Other Created on 11-3-07 Views(60) Story Rating G

stereotype me.  

he used to be my friend, last year. he stereotyped me and said i hated everyone, so i wrapped my arms around him and told him i loved him. he is dumb. yes it is true, i pretty much hate him now.

how could he stereotype me? becuse i like black? [it]dont mean i hate everyone, but i do. except a few. my "friends". and i love my juggalo family. because that is where i belong.

casey how could you say that yesterday, at lunch? go ahead say im emo say i cut myself (gage, alex) tease me during study hall, when you know the truth i've told you before (gage, alex). i wear black i have side-angled bangs, and always wear eyeliner. shut the fuck up, it dont mean you know me. (gage you wear black too, dumbass) you have no right to stereotype me, when you dont even understand yourself. go ahead i wont stop you, half of it's right, half of it's wrong. but im not telling you which is which.

the computer.

3 months on here but for what? no one really cares.  poetry underrated. and overrated. everything on here underrated, or overrated.  my shit, just posted so the parents wont find it somewhere, and think i need help. dad made me show him "The Darkness" a while back so now he thinks everything of mine is morbid.  eh. try better. do your best but it will never be good enough.

why am i sitting in front of this screen again watching my words not come out right. backspace. backspace.
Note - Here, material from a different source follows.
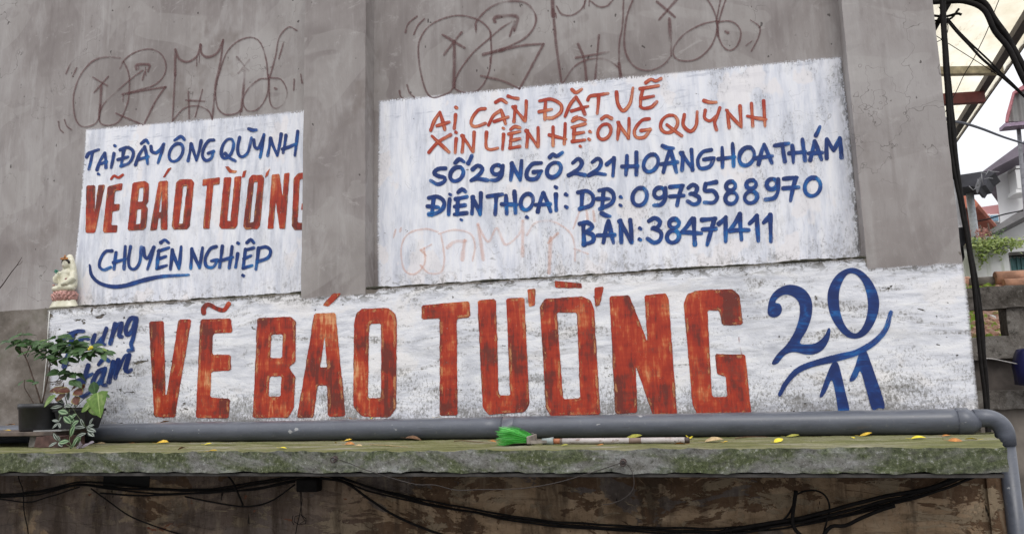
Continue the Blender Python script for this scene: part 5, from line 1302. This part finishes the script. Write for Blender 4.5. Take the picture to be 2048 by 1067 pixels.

BACKSPACE. does that button even work? "practicing my madatory class; Keyboarding I"

im sitting here, in pajamas 11:07 a.m. 2 hours after i got up. sitting here, only because i have nothing better, funner, exciting-er to do. "What about your homework?" boring. dumb. eh. how bout NO!? later. im such a procrastinator. so why am i doing this? why did they create the internet? to take away your real life? so you can sit here, like me, eating malted milk balls, with a tall glass of milk, and take away your life, your friends, and make you a computer-addict. waiting for someone to get on AIM, Yahoo, Hotmail, and any other IM thing you can think of, just so you can "talk" to someone. instead of driving into town to see them.

look what my life has become of. see my "friends" only at school. sitting in this chair everyday. you'd think i'd buy a different chair by now. nope. i have no job. i blame it on my age. and why would i buy a different chair, when i could just go get a pillow? which i shall do right now. are you proud of me mommy? i got out of the chair today for: a pillow, candy, and milk.  so why am i here again? typing these thoughts down wondering who the fuck would read them? and who the fuck would care?